[Begin]
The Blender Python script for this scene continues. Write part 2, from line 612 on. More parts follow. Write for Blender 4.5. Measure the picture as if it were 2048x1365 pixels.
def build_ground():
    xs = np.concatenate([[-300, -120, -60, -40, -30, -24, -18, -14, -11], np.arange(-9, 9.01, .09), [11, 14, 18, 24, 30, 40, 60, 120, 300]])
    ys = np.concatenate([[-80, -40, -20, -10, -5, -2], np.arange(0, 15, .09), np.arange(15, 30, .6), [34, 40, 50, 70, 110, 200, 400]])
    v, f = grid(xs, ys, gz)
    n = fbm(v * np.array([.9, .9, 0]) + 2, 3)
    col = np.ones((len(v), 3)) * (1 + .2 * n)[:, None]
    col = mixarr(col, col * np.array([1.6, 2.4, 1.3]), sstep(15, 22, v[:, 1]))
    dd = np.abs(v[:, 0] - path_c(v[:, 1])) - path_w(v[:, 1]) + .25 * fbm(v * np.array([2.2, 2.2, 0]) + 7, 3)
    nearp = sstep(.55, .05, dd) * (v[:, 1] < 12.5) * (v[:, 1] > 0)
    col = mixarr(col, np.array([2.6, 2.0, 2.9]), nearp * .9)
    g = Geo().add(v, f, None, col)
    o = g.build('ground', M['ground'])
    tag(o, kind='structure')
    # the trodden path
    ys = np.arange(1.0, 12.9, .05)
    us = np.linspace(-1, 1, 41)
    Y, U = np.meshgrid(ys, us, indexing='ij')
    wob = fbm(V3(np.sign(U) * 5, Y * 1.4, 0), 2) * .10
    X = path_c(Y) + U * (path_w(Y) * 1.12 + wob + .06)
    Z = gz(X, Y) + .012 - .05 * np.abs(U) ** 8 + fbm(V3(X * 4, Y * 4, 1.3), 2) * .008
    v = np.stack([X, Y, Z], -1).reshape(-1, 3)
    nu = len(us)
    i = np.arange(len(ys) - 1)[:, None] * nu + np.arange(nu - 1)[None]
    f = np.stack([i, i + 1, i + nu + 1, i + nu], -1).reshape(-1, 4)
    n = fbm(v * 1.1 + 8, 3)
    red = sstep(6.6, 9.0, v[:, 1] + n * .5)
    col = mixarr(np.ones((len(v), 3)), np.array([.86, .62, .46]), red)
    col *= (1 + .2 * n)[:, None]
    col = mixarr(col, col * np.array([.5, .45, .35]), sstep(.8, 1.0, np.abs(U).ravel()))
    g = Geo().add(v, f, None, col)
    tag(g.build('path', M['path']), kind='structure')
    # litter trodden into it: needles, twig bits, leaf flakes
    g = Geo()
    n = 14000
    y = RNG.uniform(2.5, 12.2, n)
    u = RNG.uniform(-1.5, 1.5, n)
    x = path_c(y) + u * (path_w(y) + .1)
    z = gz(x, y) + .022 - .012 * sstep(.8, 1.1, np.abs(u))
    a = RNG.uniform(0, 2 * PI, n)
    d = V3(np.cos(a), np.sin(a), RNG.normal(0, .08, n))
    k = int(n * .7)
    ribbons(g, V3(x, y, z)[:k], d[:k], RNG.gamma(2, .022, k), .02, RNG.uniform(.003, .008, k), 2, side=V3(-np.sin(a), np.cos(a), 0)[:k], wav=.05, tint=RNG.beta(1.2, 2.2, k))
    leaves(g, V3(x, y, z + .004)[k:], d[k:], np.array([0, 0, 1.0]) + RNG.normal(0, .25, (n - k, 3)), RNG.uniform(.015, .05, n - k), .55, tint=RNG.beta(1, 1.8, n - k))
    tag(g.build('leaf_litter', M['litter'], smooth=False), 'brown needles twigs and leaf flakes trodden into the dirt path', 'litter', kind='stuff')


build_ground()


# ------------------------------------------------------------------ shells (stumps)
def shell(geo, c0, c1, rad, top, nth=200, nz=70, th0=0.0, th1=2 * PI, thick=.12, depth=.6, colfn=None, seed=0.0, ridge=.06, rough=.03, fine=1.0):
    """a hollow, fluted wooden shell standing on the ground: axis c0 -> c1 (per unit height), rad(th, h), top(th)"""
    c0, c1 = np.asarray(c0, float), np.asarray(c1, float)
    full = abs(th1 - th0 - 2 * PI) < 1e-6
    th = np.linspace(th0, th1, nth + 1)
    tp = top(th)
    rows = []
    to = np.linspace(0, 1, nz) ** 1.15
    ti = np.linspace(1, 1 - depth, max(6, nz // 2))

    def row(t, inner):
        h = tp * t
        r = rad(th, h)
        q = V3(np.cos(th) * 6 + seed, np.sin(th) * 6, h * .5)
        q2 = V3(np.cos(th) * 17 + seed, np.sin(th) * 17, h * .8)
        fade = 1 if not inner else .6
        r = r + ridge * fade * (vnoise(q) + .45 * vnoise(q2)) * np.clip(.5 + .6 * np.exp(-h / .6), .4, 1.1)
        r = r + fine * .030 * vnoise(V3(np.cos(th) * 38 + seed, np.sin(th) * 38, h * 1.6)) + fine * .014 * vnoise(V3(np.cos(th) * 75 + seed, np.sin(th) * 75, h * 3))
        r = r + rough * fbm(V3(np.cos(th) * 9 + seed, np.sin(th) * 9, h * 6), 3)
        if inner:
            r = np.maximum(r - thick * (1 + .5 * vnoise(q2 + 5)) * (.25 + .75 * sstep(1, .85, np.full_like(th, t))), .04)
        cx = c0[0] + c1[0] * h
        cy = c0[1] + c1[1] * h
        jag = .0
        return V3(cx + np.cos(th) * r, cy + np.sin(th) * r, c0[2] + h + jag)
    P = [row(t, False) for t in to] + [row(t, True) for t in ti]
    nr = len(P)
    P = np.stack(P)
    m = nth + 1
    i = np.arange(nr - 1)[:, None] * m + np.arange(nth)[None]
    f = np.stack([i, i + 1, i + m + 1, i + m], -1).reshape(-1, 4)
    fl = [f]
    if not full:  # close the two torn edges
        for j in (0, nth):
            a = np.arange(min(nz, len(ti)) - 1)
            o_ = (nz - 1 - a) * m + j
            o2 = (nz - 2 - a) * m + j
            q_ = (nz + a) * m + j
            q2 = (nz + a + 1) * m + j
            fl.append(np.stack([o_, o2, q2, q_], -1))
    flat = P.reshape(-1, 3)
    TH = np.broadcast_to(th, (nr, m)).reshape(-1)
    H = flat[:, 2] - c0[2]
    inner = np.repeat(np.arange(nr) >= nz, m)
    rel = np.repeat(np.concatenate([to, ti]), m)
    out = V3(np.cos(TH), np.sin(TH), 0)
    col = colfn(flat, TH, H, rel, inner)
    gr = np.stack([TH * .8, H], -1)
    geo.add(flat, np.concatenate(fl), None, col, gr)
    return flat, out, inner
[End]
#### Stated exercise
Transcribe the entire listing above precisely.

#### Task response
The Blender Python script for this scene continues. Write part 2, from line 612 on. More parts follow. Write for Blender 4.5. Measure the picture as if it were 2048x1365 pixels.
def build_ground():
    xs = np.concatenate([[-300, -120, -60, -40, -30, -24, -18, -14, -11], np.arange(-9, 9.01, .09), [11, 14, 18, 24, 30, 40, 60, 120, 300]])
    ys = np.concatenate([[-80, -40, -20, -10, -5, -2], np.arange(0, 15, .09), np.arange(15, 30, .6), [34, 40, 50, 70, 110, 200, 400]])
    v, f = grid(xs, ys, gz)
    n = fbm(v * np.array([.9, .9, 0]) + 2, 3)
    col = np.ones((len(v), 3)) * (1 + .2 * n)[:, None]
    col = mixarr(col, col * np.array([1.6, 2.4, 1.3]), sstep(15, 22, v[:, 1]))
    dd = np.abs(v[:, 0] - path_c(v[:, 1])) - path_w(v[:, 1]) + .25 * fbm(v * np.array([2.2, 2.2, 0]) + 7, 3)
    nearp = sstep(.55, .05, dd) * (v[:, 1] < 12.5) * (v[:, 1] > 0)
    col = mixarr(col, np.array([2.6, 2.0, 2.9]), nearp * .9)
    g = Geo().add(v, f, None, col)
    o = g.build('ground', M['ground'])
    tag(o, kind='structure')
    # the trodden path
    ys = np.arange(1.0, 12.9, .05)
    us = np.linspace(-1, 1, 41)
    Y, U = np.meshgrid(ys, us, indexing='ij')
    wob = fbm(V3(np.sign(U) * 5, Y * 1.4, 0), 2) * .10
    X = path_c(Y) + U * (path_w(Y) * 1.12 + wob + .06)
    Z = gz(X, Y) + .012 - .05 * np.abs(U) ** 8 + fbm(V3(X * 4, Y * 4, 1.3), 2) * .008
    v = np.stack([X, Y, Z], -1).reshape(-1, 3)
    nu = len(us)
    i = np.arange(len(ys) - 1)[:, None] * nu + np.arange(nu - 1)[None]
    f = np.stack([i, i + 1, i + nu + 1, i + nu], -1).reshape(-1, 4)
    n = fbm(v * 1.1 + 8, 3)
    red = sstep(6.6, 9.0, v[:, 1] + n * .5)
    col = mixarr(np.ones((len(v), 3)), np.array([.86, .62, .46]), red)
    col *= (1 + .2 * n)[:, None]
    col = mixarr(col, col * np.array([.5, .45, .35]), sstep(.8, 1.0, np.abs(U).ravel()))
    g = Geo().add(v, f, None, col)
    tag(g.build('path', M['path']), kind='structure')
    # litter trodden into it: needles, twig bits, leaf flakes
    g = Geo()
    n = 14000
    y = RNG.uniform(2.5, 12.2, n)
    u = RNG.uniform(-1.5, 1.5, n)
    x = path_c(y) + u * (path_w(y) + .1)
    z = gz(x, y) + .022 - .012 * sstep(.8, 1.1, np.abs(u))
    a = RNG.uniform(0, 2 * PI, n)
    d = V3(np.cos(a), np.sin(a), RNG.normal(0, .08, n))
    k = int(n * .7)
    ribbons(g, V3(x, y, z)[:k], d[:k], RNG.gamma(2, .022, k), .02, RNG.uniform(.003, .008, k), 2, side=V3(-np.sin(a), np.cos(a), 0)[:k], wav=.05, tint=RNG.beta(1.2, 2.2, k))
    leaves(g, V3(x, y, z + .004)[k:], d[k:], np.array([0, 0, 1.0]) + RNG.normal(0, .25, (n - k, 3)), RNG.uniform(.015, .05, n - k), .55, tint=RNG.beta(1, 1.8, n - k))
    tag(g.build('leaf_litter', M['litter'], smooth=False), 'brown needles twigs and leaf flakes trodden into the dirt path', 'litter', kind='stuff')


build_ground()


# ------------------------------------------------------------------ shells (stumps)
def shell(geo, c0, c1, rad, top, nth=200, nz=70, th0=0.0, th1=2 * PI, thick=.12, depth=.6, colfn=None, seed=0.0, ridge=.06, rough=.03, fine=1.0):
    """a hollow, fluted wooden shell standing on the ground: axis c0 -> c1 (per unit height), rad(th, h), top(th)"""
    c0, c1 = np.asarray(c0, float), np.asarray(c1, float)
    full = abs(th1 - th0 - 2 * PI) < 1e-6
    th = np.linspace(th0, th1, nth + 1)
    tp = top(th)
    rows = []
    to = np.linspace(0, 1, nz) ** 1.15
    ti = np.linspace(1, 1 - depth, max(6, nz // 2))

    def row(t, inner):
        h = tp * t
        r = rad(th, h)
        q = V3(np.cos(th) * 6 + seed, np.sin(th) * 6, h * .5)
        q2 = V3(np.cos(th) * 17 + seed, np.sin(th) * 17, h * .8)
        fade = 1 if not inner else .6
        r = r + ridge * fade * (vnoise(q) + .45 * vnoise(q2)) * np.clip(.5 + .6 * np.exp(-h / .6), .4, 1.1)
        r = r + fine * .030 * vnoise(V3(np.cos(th) * 38 + seed, np.sin(th) * 38, h * 1.6)) + fine * .014 * vnoise(V3(np.cos(th) * 75 + seed, np.sin(th) * 75, h * 3))
        r = r + rough * fbm(V3(np.cos(th) * 9 + seed, np.sin(th) * 9, h * 6), 3)
        if inner:
            r = np.maximum(r - thick * (1 + .5 * vnoise(q2 + 5)) * (.25 + .75 * sstep(1, .85, np.full_like(th, t))), .04)
        cx = c0[0] + c1[0] * h
        cy = c0[1] + c1[1] * h
        jag = .0
        return V3(cx + np.cos(th) * r, cy + np.sin(th) * r, c0[2] + h + jag)
    P = [row(t, False) for t in to] + [row(t, True) for t in ti]
    nr = len(P)
    P = np.stack(P)
    m = nth + 1
    i = np.arange(nr - 1)[:, None] * m + np.arange(nth)[None]
    f = np.stack([i, i + 1, i + m + 1, i + m], -1).reshape(-1, 4)
    fl = [f]
    if not full:  # close the two torn edges
        for j in (0, nth):
            a = np.arange(min(nz, len(ti)) - 1)
            o_ = (nz - 1 - a) * m + j
            o2 = (nz - 2 - a) * m + j
            q_ = (nz + a) * m + j
            q2 = (nz + a + 1) * m + j
            fl.append(np.stack([o_, o2, q2, q_], -1))
    flat = P.reshape(-1, 3)
    TH = np.broadcast_to(th, (nr, m)).reshape(-1)
    H = flat[:, 2] - c0[2]
    inner = np.repeat(np.arange(nr) >= nz, m)
    rel = np.repeat(np.concatenate([to, ti]), m)
    out = V3(np.cos(TH), np.sin(TH), 0)
    col = colfn(flat, TH, H, rel, inner)
    gr = np.stack([TH * .8, H], -1)
    geo.add(flat, np.concatenate(fl), None, col, gr)
    return flat, out, inner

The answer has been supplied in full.